Se analisarmos os últimos relatórios e contas (só a Benfica SAD apresentou os números totais da época passada enquanto Sporting CP e FC Porto apenas têm disponíveis as contas do primeiro semestre da temporada anterior), é possível perceber a postura mais cautelosa da SAD dos “leões”: se o ativo aumentou 46,4 milhões para 420,8 milhões, também é verdade que o passivo também cresceu (mais 31,4 milhões para 384,8 milhões). Neste momento, os capitais próprios da SAD liderados por Frederico Varandas estão nos 35 milhões positivos, após um crescimento de 15 milhões, o mesmo valor do lucro que foi exposto relatório e contas.
Intervencionada pela UEFA, a SAD do FC Porto prometeu um mercado recorde e cumpriu. Os “dragões” superaram em 30 milhões o anterior mercado mais gastador e resta saber como vão as contas dos azuis e brancos aguentar esse impacto. O último relatório e contas conhecido (referente ao primeiro semestre da época passada) mostra um lucro residual de 334 mil euros e se o ativo aumentou (incremento de 93,4 milhões para 500,5 milhões), o passivo também: 27 milhões para 547,9 milhões. É o maior passivo do futebol português. Os capitais próprios são negativos em 47,3 milhões apesar da recuperação de 66,4 milhões desde o último exercício.

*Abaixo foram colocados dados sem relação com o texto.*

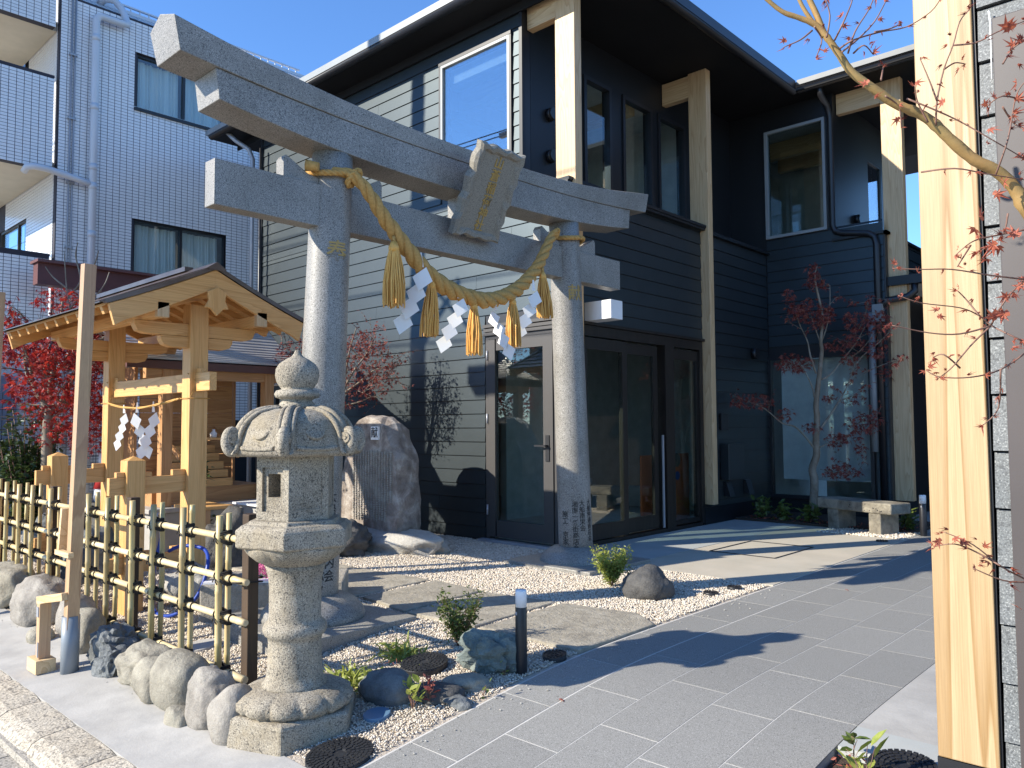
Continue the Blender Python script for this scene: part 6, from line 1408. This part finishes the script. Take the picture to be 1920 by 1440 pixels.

Até ao momento, só a Benfica SAD deu a conhecer as contas relativas à época passada e se tudo parece bem encaminhado (aumento do ativo e diminuição do passivo), há um item que pode levantar algumas preocupações. Num exercício em que o lucro foi de 34,4 milhões de euros (que sucede a um prejuízo de 31,4 milhões em 2023/24), a subida do ativo dobrou o incremento do passivo: o ativo subiu 4,6% para 591,2 milhões face ao exercício anterior e o passivo desceu 1,8% para 474,9 milhões de euros. Se em 2023/24 os capitais próprios eram de 81,8 milhões de euros, em 2024/25 estes subiram para 116,3 milhões de euros. Face ao maior investimento, é inevitável uma subida também dos gastos com direitos de atletas que na época passada apresentou um crescimento de 10,7% para 297,3 milhões.
Resta-nos esperar pelos relatórios e contas de Alvalade e Dragão relativos à época passada para perceber como é que estes números serão agravados.